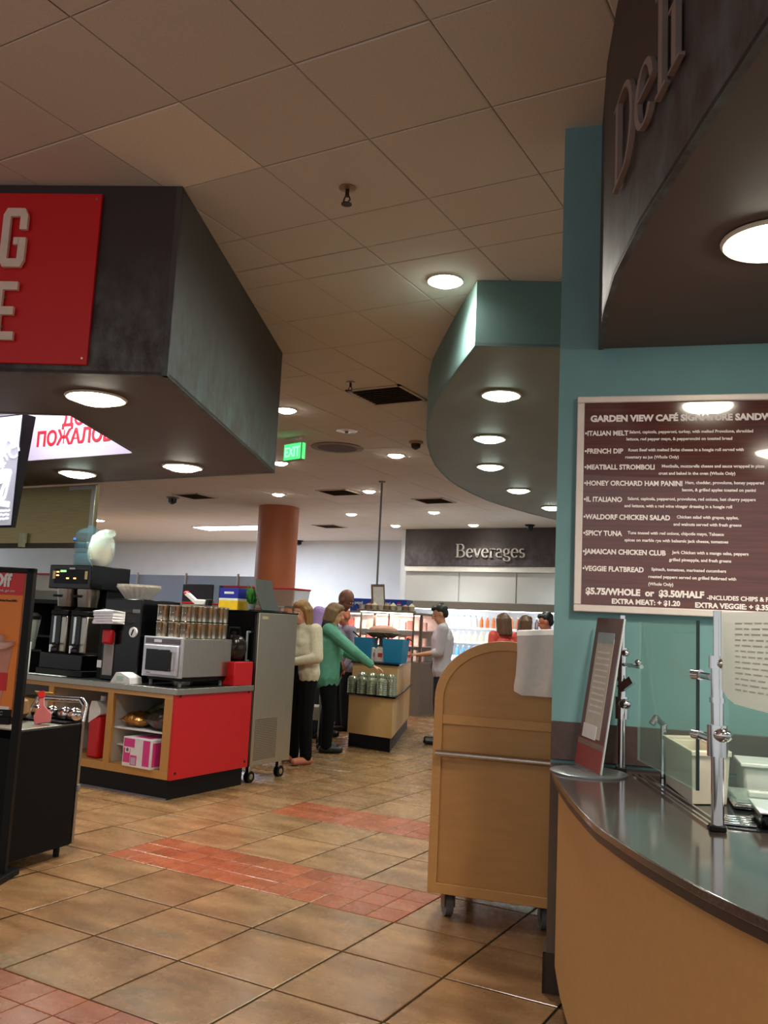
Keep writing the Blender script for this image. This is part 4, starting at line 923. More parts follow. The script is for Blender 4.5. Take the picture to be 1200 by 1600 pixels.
for py, h_, ds, dx in items:
    text('menu_item', h_, .0285, ink, mn, (.113,-.0235,zk(py+2)), bold=.001, sx=.925, ext=.0006)
    for k, s_ in enumerate(ds): text('menu_text', s_, .0172, ink, mn, (.112+dx-.012*(k > 0),-.0235,zk(py-1+11*k)), ext=.0005, bold=.0005)
text('menu_price', '$5.75/WHOLE  or  $3.50/HALF', .036, ink, mn, (.128,-.0235,zk(929)), bold=.0018, sx=.98, ext=.0006); text('menu_price', '-INCLUDES CHIPS & PICKLE', .024, ink, mn, (.60,-.0235,zk(931)), bold=.0008, ext=.0006)
text('menu_price', 'EXTRA MEAT: + $1.20', .028, ink, mn, (.232,-.0235,zk(942)), bold=.0012, ext=.0006); text('menu_price', 'EXTRA VEGGIE: + $.35', .028, ink, mn, (.555,-.0235,zk(943)), bold=.0012, ext=.0006)
# sneeze-guard posts
def guard_post(label, x, y):
    t = wthing('guard_post', label, 'post')
    MB().cyl((x,y,.904),(x,y,1.36),.0175,n=18).cyl((x,y,1.36),(x,y,1.492),.0115,n=16).build('pole', chrome, t); bx('foot', black, t, x-.022,x+.022,y-.022,y+.022,.8905,.906,.003)
    MB().cyl((x,y,1.09),(x,y,1.175),.028,n=18).build('collar', chrome, t); MB().sph((x+.012,y-.025,1.15),(.026,.026,.02),14,8).build('clamp_knob', chrome, t)
    MB().cyl((x,y,1.33),(x,y,1.365),.023,n=16).build('upper_collar', chrome, t); MB().sph((x+.012,y-.022,1.345),(.016,.016,.014),12,7).build('clamp_knob', chrome, t)
    MB().cyl((x,y,1.235),(x,y,1.25),.021,n=16).build('middle_collar', chrome, t)
    return t
p1 = guard_post('chrome sneeze guard post on the dark countertop beside the hanging paper', .528, -1.094)
MB().cyl((.515,-1.07,1.305),(.492,-.945,1.305),.010,n=10).build('arm', chrome, p1); MB().cyl((.496,-.95,1.305),(.478,-.925,1.305),.016,n=12).build('disc_clamp', chrome, p1)
MB().cyl((.515,-1.07,1.13),(.492,-.945,1.13),.010,n=10).build('arm', chrome, p1); MB().cyl((.496,-.95,1.13),(.478,-.925,1.13),.014,n=12).build('disc_clamp', chrome, p1)
p2 = guard_post('chrome sneeze guard post by the wall, behind the tilted red sign', .277, -.114)
MB().cyl((.28,-.12,1.30),(.345,-.30,1.30),.008,n=10).build('arm', chrome, p2); MB().sph((.335,-.26,1.315),(.014,.014,.012),10,6).build('disc_clamp', chrome, p2)
MB().bar((.27,-.125,1.205),(.315,-.16,1.245),.02,.03).build('lever', chrome, p2); MB().cyl((.262,-.135,1.145),(.295,-.11,1.145),.014,n=12).build('lower_clamp', chrome, p2)
def pane(label, a, b, z0, z1, th=.008):
    t = wthing('glass_pane', label, 'glass pane'); a = Vector(a); b = Vector(b); d = (b-a).normalized(); n_ = Vector((-d.y,d.x))*th/2
    q = [tuple(a-n_),tuple(b-n_),tuple(b+n_),tuple(a+n_)]
    MB().prism(q, z0, z1).build('glass', clear('guard_glass',(170,206,196),.03,.20), t)
    e1 = b+d*.0035; qq = [tuple(b-n_+d*.0004),tuple(e1-n_),tuple(e1+n_),tuple(b+n_+d*.0004)]
    MB().prism(qq, z0, z1).build('polished_edge', mat('glass_edge',(8,34,30),.1), t)
    return t
pane('upright glass sneeze guard pane left of the front chrome post, with a dark green edge', (.337,-.345), (.489,-.933), .968, 1.466, .010)
pane('glass sneeze guard pane right of the front chrome post, behind the white paper', (.55,-1.135), (.95,-2.0), .99, 1.47)
pp = wthing('paper_notice', 'large white printed paper hung on the glass right of the chrome post', 'paper')
d_ = (Vector((.75,-1.75))-Vector((.545,-1.12))).normalized(); nn_ = Vector((d_.y,-d_.x))
def pq(s, z, o=.0): q = Vector((.545,-1.12))+d_*s+nn_*(.010+o+.006*math.sin(s*9)); return (q.x,q.y,z)
vs = []; ns = 14; prof = [0,.03,.06,.5,1]
for i in range(ns+1):
    s = .0+.62*i/ns; zb = 1.245-.02*i/ns-.0+(.03*max(0,1-i/1.5)); zt_ = 1.485
    for v in prof: vs.append(pq(s, zb+(zt_-zb)*v))
k = len(prof)
MB().add(vs, [(i*k+j,(i+1)*k+j,(i+1)*k+j+1,i*k+j+1) for i in range(ns) for j in range(k-1)]).build('sheet', papery('notice_paper',(232,230,224),.45), pp)
inkg = mat('grey_ink',(214,211,206),.6); mb = MB(); r = random.Random(6)
for row in range(13):
    z = 1.455-row*.0145; s = .10
    while s < .5:
        l_ = r.uniform(.02,.05); a = pq(s,z,.003); b = pq(min(s+l_,.52),z,.003); mb.bar(a, b, .0005, .0045); s += l_+.012
mb.build('printed_lines', inkg, pp)
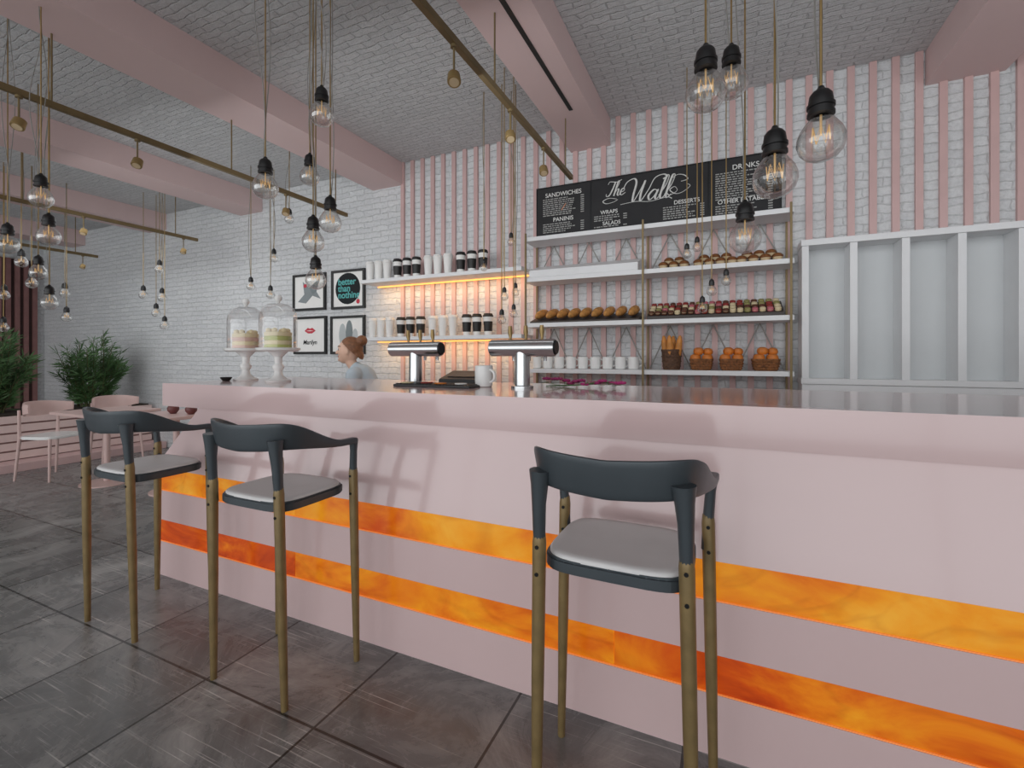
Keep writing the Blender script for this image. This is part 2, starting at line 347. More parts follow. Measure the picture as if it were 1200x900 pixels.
# ---------------------------------------------------------------- bar stools
def superell(hx,hy,e=.45,n=40,cy=0):
    out=[]
    for k in range(n):
        a=2*PI*k/n; c,s_=math.cos(a),math.sin(a)
        out.append((hx*math.copysign(abs(c)**e,c),cy+hy*math.copysign(abs(s_)**e,s_)))
    return out
def make_stool():
    r=thing('bar_stool','','bar stool',(0,0,0),0,'bar stools along the counter')
    P2=[(-.238,.165),(-.228,0),(-.210,-.15),(-.14,-.205),(0,-.218),(.14,-.205),(.210,-.15),(.228,0),(.238,.165)]
    for _ in range(3):
        q=[P2[0]]
        for a,b in zip(P2,P2[1:]):
            q+= [(a[0]*.75+b[0]*.25,a[1]*.75+b[1]*.25),(a[0]*.25+b[0]*.75,a[1]*.25+b[1]*.75)]
        P2=q+[P2[-1]]
    t=bmesh.new(); rings=[]; K=len(P2); n=16
    for i,(x,y) in enumerate(P2):
        a=Vector(P2[min(i+1,K-1)])-Vector(P2[max(i-1,0)]); a.normalize(); nrm=Vector((a.y,-a.x))
        wv=max(0,min(1,(.10-y)/.29)); wv=wv*wv*(3-2*wv)
        h=.026+.078*wv; th=.038-.022*wv; zt=.957+.100*wv-.012*wv*(1-min(1,abs(x)/.2))
        ef=min(1,(min(i,K-1-i)+.6)/3.0)
        ring=[]
        for k in range(n):
            an=2*PI*k/n; c,s_=math.cos(an),math.sin(an)
            cx=math.copysign(abs(c)**.5,c)*th/2*ef; cz=math.copysign(abs(s_)**.5,s_)*h/2*ef
            lean=.010*wv*(cz/(h/2))
            ring.append(t.verts.new((x+nrm.x*(cx+lean),y+nrm.y*(cx+lean),zt-h/2+cz)))
        rings.append(ring)
    for i in range(K-1):
        for k in range(n): t.faces.new((rings[i][k],rings[i][(k+1)%n],rings[i+1][(k+1)%n],rings[i+1][k]))
    t.faces.new(rings[0]); t.faces.new(rings[-1][::-1])
    MB().take(t).build('backrest',M['steel'],r,ang=50)
    for sx in (-1,1):
        for fb in (0,1):
            if fb: top=Vector((sx*.225,.158,.825)); bot=Vector((sx*.24,.163,0)); st=[(sx*.235,.150,.945),(sx*.232,.153,.90),(sx*.226,.157,.82),(sx*.218,.158,.72)]; rr=[.019,.015,.016,.013]
            else: top=Vector((sx*.188,-.178,.82)); bot=Vector((sx*.203,-.165,0)); st=[(sx*.182,-.188,.995),(sx*.184,-.187,.955),(sx*.187,-.184,.90),(sx*.188,-.180,.83),(sx*.188,-.170,.72)]; rr=[.030,.024,.0195,.0175,.014]
            MB().tube(st,rr,12).build('upright',M['steel'],r,ang=60)
            d=(bot-top)
            lg=MB().tube([top+d*-.012,top,top+d*.03,top+d*.5,bot],[.010,.0165,.019,.0175,.0125],14).build('leg',M['stoolwood'],r)
            for q in (.04,.13):
                p=top+d*q; dr=Vector((0,-1,0))
                MB().cyl(p+dr*.016,p+dr*.021,.0055,n=10).build('bolt',M['bolt'],lg)
    MB().prism(superell(.196,.174,.4),.718,.754,'Z',b=.006).build('seat_frame',M['steel'],r)
    t=bmesh.new(); base=superell(.188,.168,.45,48)
    levels=[(1.0,.752),(1.0,.760),(.97,.765),(.85,.765),(.6,.761),(.3,.759)]
    rings=[[t.verts.new((x*s_,y*s_,z)) for x,y in base] for s_,z in levels]
    for a,b in zip(rings,rings[1:]):
        for k in range(48): t.faces.new((a[k],a[(k+1)%48],b[(k+1)%48],b[k]))
    t.faces.new(rings[-1]); t.faces.new(rings[0][::-1])
    MB().take(t).build('seat',M['seat'],r,ang=60)
    return r
st=make_stool(); us=[False]
for x,y,l in ((-2.65,1.375,'bar stool with dark steel back at far left end of the pink bar'),(-1.675,1.37,'middle bar stool, second from the left end of the pink bar'),(-.272,1.36,'nearest bar stool, standing alone at right with gilded legs')):
    place(st,us,(x,y,0),l)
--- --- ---
### The task
Across the entries, how many lines hold the word "follow"? Say only the number.

### The output
2